I think the best way to wrap up this month of discussing the hard truths post-breakup is by talking about feeling confident in your independence. I spent my years in high school absolutely in love with time by myself but after experiencing my trauma, the scaries crept in every second that I was alone. While it takes a lot of time to adjust to feeling safe again in public, there is so much you can do to feel safe and comfortable in your own skin again.
As I’m sure you know, falling asleep was one of my biggest struggles. Pre-trauma one of my favorite feelings in the world was getting into bed at the end of the day. I loved closing my eyes and feeling like I could finally relax, but that’s something I lost. I was nineteen years old and counting sheep because I was so desperate to find something to distract myself. The sheep weren’t helpful but the counting actually was. I started counting every night to fall asleep; I pictured big bubble numbers, each filled in with a different color and different pattern. It seems simple and almost silly but it worked for me for a long time. I then was able to transition into focusing on my breathing to fall asleep, just thinking about each inhale and exhale. Now I get into bed and can’t even remember falling asleep because it happens so fast.

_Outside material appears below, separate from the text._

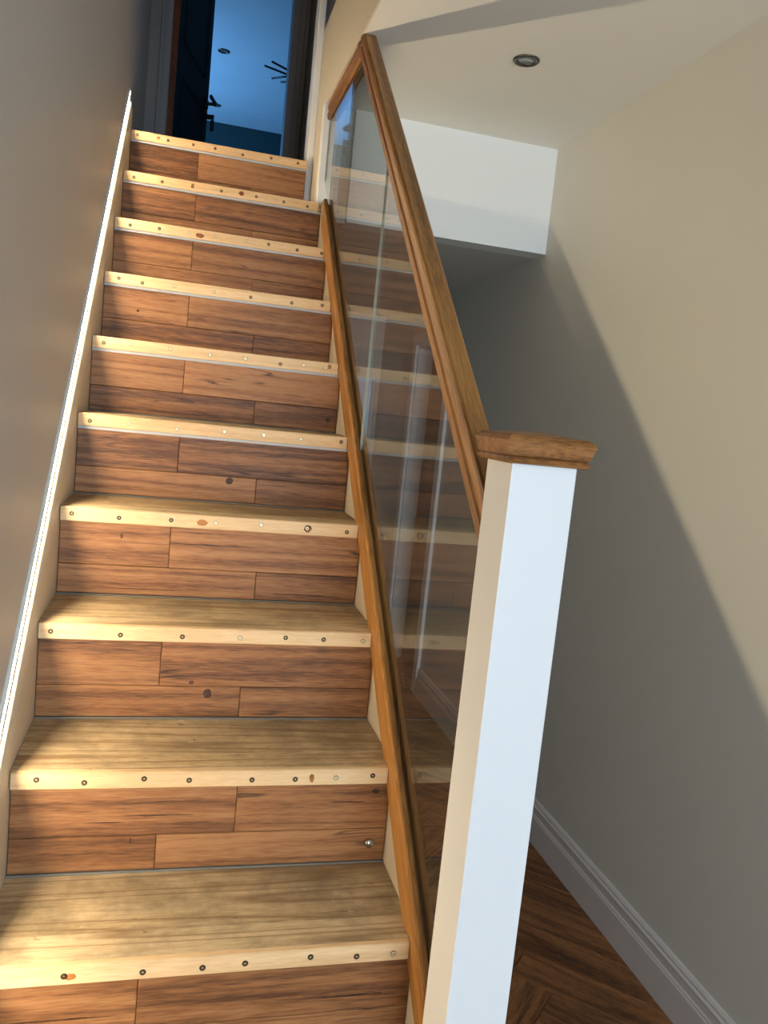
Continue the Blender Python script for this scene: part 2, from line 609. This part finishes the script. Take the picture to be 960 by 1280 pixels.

I was able to get my nights under control, but during the day was still so hard for me. I used to love long drives and being able to relax and watch TV but they became miserable because I couldn’t stand being alone by myself. Driving was just crying, and watching TV was zoning out completely. Adding another component to these activities helped me split my attention, and be able to focus on what I was doing. Instead of just having music on while I was driving, I became more intentional about the music I picked and I set my focus to that. It was something I could enjoy while I was driving and retrained myself to enjoy that time again. I did the same thing while watching TV. I started coloring or making friendship bracelets so I could watch and focus on something physical in front of me. Having something to do forced me to stay present and I was able to find enjoyment in the simple things again.
Once these seemingly normal tasks became easy again, I was able to start putting time aside to do the things I cared about. Just like we talked about “finding you again,” dating yourself is just important. My favorite little dates with myself were simple activities that I turned into quality alone time. Going to the gym, sitting outside to tan, and cooking were all little ways that I could make quality time with myself. I was at a time in my life when going out in public alone was still really scary. So, I’m here to tell you that a date with yourself doesn't have to mean going out; a date with yourself is any time you put aside to get to know and better understand yourself. While it may seem easy, that self-care time helped me reconnect emotionally and physically with not only myself but with everything that was happening around me. As I’ve said before, it’s common to feel like a different person post-trauma. It’s so important to take your time getting to know that person.